Here’s the first and last paragraph of the review.

Barcelonan okupas: squatter power! presents a vision of the social reality of political
squatting through contextualized readings of news media, legislation, literature, television, and film. Vilaseca situates these texts and their producers within a larger sociopolitical context that includes the operations of the Spanish publishing and media
industries. Through its analyses, this study makes a clear case for the need to recognize politically motivated forms of squatting and the numerous instances in which those in power seek to neutralize these political efforts. While the book focuses on providing a thorough picture of political squatting, the lives of okupas, and in particular how they are presented in a series of contemporary texts, Vilaseca also seeks to offer advice for those engaged in progressive politics.

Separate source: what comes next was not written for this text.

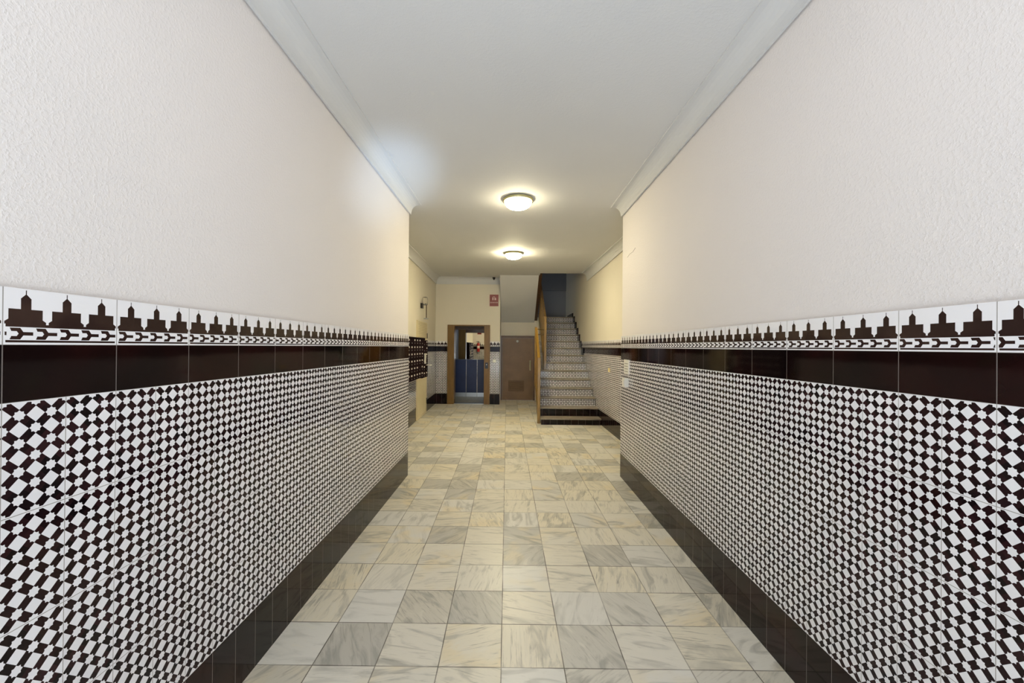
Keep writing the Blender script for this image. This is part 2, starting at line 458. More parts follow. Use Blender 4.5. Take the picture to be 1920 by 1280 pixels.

The book’s conclusion, “Sharing Ideas: Okupas and the United States,” introduces
and uses the concept of priming to show how money impacts and influences our
conceptions of social responsibility and how people interact with each other. The
correlation between money and how bodies react to financial matters provides hope for
Vilaseca, since “[w]ords can lead to new actions” (145). This suggests that other effects
and outcomes can be sought out. The impact of okupas and their efforts is wide because squatting has crossed borders as a model to encourage free exchange, including instances like the Occupy Wall Street Movement. Despite some of the limitations of the interpretive strategies employed in the book’s later chapters, Vilaseca’s study accomplishes its overall goal of introducing readers to the Barcelonan Okupas, their socio-political context, their history, and the many ways that they are seen and presented by themselves and others. The book’s index is clear and thorough, and the bibliography includes URLs to help readers locate the Internet sources Vilaseca incorporates and analyzes. This text will be a useful resource for undergraduates as well as graduate students and professors of Spanish, cultural, and media studies.